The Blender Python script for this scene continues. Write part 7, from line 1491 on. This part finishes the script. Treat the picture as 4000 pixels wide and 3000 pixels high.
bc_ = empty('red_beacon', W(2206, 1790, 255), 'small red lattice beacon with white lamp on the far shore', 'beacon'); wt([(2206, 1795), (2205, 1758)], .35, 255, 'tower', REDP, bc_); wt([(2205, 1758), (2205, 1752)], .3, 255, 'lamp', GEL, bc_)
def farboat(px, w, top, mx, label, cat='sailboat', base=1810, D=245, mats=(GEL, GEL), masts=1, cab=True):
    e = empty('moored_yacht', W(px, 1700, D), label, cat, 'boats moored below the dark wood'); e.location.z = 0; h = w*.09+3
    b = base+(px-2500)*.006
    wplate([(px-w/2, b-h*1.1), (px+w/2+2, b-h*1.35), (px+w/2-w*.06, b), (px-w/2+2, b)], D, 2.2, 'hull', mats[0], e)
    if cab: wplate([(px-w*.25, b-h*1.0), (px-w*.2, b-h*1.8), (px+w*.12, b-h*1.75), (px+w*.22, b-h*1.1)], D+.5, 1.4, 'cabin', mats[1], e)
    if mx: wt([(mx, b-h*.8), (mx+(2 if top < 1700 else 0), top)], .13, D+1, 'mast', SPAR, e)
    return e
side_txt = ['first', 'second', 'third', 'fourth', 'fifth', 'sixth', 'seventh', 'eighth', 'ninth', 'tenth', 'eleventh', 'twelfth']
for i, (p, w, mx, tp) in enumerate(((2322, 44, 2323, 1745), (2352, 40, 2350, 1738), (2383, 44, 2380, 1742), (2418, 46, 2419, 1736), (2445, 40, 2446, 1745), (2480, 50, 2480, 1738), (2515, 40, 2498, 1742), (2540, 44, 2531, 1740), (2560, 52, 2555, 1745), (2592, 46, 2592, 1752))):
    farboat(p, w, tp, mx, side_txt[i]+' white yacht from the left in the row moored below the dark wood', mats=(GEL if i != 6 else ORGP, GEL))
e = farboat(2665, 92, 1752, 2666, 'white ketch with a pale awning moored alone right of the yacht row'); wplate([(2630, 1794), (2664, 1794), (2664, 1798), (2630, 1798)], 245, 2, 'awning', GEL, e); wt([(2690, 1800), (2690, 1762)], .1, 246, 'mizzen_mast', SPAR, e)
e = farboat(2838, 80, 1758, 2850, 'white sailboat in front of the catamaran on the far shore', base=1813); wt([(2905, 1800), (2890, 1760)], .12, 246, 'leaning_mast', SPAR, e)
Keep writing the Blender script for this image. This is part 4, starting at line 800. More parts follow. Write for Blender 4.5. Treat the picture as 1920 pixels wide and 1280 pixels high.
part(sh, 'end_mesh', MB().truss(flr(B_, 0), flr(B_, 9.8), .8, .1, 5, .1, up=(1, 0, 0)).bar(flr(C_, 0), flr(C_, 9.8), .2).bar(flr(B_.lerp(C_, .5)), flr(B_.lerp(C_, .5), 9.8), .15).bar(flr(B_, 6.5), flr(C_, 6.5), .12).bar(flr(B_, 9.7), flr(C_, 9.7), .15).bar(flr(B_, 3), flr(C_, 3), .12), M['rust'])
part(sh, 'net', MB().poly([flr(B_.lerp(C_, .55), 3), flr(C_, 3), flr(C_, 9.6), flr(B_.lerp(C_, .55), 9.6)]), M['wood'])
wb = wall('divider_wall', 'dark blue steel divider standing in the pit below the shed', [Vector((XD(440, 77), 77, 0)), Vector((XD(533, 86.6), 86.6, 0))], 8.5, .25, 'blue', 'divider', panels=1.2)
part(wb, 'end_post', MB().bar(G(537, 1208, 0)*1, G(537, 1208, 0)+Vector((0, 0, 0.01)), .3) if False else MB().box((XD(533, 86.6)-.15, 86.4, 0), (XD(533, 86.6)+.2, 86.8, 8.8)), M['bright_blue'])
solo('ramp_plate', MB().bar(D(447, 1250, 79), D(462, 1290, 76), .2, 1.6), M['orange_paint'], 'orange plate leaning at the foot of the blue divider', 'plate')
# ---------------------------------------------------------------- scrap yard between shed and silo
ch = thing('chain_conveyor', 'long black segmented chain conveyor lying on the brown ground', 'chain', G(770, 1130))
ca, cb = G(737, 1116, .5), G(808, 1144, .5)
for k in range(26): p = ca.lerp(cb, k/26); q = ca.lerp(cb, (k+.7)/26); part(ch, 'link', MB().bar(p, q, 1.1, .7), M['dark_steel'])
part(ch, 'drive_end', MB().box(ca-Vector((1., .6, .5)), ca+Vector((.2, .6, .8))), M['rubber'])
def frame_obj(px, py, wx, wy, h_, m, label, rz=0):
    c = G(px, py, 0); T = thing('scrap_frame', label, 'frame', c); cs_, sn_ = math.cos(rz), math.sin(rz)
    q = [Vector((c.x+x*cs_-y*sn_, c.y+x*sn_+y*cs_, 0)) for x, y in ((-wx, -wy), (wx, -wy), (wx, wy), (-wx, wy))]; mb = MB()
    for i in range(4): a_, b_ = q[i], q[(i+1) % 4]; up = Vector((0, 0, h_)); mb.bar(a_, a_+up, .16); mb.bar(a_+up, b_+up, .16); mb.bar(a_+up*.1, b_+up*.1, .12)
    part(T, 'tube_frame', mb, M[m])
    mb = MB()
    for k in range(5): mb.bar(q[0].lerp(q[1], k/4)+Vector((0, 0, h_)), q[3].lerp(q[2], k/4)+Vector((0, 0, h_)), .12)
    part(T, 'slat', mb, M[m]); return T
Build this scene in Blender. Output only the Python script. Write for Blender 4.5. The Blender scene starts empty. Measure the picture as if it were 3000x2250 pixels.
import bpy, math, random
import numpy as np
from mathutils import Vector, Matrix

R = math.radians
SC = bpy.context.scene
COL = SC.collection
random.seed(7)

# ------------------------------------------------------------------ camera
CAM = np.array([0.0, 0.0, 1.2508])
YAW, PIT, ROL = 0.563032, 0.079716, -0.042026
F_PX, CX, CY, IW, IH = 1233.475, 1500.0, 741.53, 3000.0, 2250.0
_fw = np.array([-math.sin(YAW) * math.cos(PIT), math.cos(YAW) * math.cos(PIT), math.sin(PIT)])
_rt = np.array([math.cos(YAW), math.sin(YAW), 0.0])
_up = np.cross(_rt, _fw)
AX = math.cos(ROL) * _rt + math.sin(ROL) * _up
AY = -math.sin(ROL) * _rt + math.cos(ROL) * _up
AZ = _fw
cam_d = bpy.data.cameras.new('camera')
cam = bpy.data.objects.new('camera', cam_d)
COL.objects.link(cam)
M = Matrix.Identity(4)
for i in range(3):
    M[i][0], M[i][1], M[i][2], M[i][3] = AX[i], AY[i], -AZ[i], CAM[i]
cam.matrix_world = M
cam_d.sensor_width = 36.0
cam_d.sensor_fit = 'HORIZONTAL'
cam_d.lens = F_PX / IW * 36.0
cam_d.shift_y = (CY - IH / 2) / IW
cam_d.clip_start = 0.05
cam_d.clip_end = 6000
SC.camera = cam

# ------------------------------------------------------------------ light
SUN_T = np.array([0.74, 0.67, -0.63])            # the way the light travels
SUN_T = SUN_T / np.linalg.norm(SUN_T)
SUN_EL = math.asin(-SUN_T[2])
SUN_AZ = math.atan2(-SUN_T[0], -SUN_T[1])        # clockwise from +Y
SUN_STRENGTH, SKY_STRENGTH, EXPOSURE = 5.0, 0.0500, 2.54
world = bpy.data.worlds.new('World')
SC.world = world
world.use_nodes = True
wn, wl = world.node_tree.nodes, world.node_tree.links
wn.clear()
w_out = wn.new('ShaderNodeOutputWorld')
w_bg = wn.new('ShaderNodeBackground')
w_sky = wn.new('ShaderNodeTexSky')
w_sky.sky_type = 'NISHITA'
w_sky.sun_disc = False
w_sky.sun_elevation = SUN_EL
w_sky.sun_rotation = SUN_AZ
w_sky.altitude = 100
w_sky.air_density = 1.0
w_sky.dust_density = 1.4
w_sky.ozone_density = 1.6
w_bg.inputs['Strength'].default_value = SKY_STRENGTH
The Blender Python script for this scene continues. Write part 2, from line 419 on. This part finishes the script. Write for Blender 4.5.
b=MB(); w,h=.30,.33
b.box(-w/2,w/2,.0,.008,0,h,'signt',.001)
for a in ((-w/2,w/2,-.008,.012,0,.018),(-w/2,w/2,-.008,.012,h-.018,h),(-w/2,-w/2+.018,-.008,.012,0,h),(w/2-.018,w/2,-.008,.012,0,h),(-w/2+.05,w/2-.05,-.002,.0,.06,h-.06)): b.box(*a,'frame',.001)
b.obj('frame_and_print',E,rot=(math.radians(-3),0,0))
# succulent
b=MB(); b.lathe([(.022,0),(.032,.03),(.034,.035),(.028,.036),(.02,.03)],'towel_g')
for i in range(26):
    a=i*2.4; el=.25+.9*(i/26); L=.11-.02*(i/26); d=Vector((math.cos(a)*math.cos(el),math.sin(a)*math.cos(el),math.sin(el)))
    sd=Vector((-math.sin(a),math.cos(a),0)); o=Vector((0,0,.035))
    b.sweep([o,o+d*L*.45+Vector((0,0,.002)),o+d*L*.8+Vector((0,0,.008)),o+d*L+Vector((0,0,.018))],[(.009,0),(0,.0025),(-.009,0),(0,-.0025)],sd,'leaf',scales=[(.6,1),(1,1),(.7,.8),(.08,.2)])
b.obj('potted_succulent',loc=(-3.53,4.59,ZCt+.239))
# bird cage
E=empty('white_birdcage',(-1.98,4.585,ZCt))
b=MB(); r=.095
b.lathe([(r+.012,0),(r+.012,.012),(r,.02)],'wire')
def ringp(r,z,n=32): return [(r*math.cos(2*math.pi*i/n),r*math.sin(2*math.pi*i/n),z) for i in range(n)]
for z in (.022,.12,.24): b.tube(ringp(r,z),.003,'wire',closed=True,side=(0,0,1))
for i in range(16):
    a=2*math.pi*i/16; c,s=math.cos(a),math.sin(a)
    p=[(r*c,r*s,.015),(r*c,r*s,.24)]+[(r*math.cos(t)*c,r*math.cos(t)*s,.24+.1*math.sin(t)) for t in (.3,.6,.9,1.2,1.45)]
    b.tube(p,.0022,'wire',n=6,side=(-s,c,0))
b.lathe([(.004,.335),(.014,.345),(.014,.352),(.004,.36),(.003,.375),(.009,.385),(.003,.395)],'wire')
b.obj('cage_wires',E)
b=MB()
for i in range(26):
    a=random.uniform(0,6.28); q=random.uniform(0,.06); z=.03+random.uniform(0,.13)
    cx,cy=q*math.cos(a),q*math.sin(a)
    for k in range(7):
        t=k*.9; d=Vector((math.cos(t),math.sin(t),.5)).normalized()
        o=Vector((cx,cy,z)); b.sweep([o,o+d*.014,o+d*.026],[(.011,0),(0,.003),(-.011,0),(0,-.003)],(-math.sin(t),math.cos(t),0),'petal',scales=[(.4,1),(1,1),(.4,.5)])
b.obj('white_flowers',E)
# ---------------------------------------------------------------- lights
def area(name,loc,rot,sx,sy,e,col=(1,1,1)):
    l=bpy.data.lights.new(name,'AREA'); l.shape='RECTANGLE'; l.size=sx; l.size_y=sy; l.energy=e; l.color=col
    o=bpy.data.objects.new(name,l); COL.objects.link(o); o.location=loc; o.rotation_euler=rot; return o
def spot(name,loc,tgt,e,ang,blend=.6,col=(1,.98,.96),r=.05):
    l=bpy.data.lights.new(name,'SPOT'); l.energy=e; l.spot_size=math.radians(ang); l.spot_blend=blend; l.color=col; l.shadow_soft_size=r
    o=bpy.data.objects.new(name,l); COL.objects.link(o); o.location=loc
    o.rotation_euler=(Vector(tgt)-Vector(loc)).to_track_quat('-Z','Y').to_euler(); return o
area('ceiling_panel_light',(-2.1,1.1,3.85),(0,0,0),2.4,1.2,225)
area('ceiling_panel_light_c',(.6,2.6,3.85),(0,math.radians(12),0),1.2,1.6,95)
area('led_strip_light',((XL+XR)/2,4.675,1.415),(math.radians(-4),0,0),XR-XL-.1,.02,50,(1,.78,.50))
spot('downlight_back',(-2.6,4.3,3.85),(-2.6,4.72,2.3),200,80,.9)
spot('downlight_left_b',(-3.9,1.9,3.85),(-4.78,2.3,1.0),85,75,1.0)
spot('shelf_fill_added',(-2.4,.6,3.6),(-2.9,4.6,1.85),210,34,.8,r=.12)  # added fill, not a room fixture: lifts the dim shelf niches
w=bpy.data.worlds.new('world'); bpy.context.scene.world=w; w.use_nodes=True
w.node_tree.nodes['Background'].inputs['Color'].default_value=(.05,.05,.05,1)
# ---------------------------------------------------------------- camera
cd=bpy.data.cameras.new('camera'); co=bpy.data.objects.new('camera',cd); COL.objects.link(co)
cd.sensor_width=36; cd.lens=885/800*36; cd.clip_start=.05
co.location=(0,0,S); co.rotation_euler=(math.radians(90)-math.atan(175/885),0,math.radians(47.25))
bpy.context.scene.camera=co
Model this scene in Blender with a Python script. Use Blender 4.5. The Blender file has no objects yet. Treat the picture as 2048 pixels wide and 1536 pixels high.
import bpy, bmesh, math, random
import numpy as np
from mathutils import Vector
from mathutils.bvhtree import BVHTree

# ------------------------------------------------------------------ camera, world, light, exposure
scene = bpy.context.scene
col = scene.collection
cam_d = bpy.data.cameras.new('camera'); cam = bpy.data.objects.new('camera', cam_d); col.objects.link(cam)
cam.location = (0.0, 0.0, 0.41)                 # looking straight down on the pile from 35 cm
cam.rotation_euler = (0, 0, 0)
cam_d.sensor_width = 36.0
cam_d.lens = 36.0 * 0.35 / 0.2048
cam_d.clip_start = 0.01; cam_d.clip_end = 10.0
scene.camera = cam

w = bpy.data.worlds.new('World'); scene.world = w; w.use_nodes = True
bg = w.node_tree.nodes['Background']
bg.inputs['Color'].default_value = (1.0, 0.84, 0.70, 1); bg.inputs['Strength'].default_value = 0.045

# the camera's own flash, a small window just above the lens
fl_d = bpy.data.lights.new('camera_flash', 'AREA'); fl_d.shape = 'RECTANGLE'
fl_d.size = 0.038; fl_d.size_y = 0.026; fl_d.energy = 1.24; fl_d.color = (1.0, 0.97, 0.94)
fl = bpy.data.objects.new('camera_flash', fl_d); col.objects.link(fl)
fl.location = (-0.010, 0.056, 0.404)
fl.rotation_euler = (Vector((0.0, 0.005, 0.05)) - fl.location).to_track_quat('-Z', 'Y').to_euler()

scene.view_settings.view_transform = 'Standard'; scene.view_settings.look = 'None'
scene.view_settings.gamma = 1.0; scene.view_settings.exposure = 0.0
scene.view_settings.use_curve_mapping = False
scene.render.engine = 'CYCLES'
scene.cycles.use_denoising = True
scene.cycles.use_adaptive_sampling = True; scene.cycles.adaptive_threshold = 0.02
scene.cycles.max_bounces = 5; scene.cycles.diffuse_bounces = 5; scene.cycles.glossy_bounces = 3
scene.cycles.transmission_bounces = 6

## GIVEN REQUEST
Within the listing above, give again exactly every line from the line with "Model this scene" through the line with "from mathutils.bvhtree import BVHTree", both included, and no other line.

## ANSWER TO THE EXERCISE
Model this scene in Blender with a Python script. Use Blender 4.5. The Blender file has no objects yet. Treat the picture as 2048 pixels wide and 1536 pixels high.
import bpy, bmesh, math, random
import numpy as np
from mathutils import Vector
from mathutils.bvhtree import BVHTree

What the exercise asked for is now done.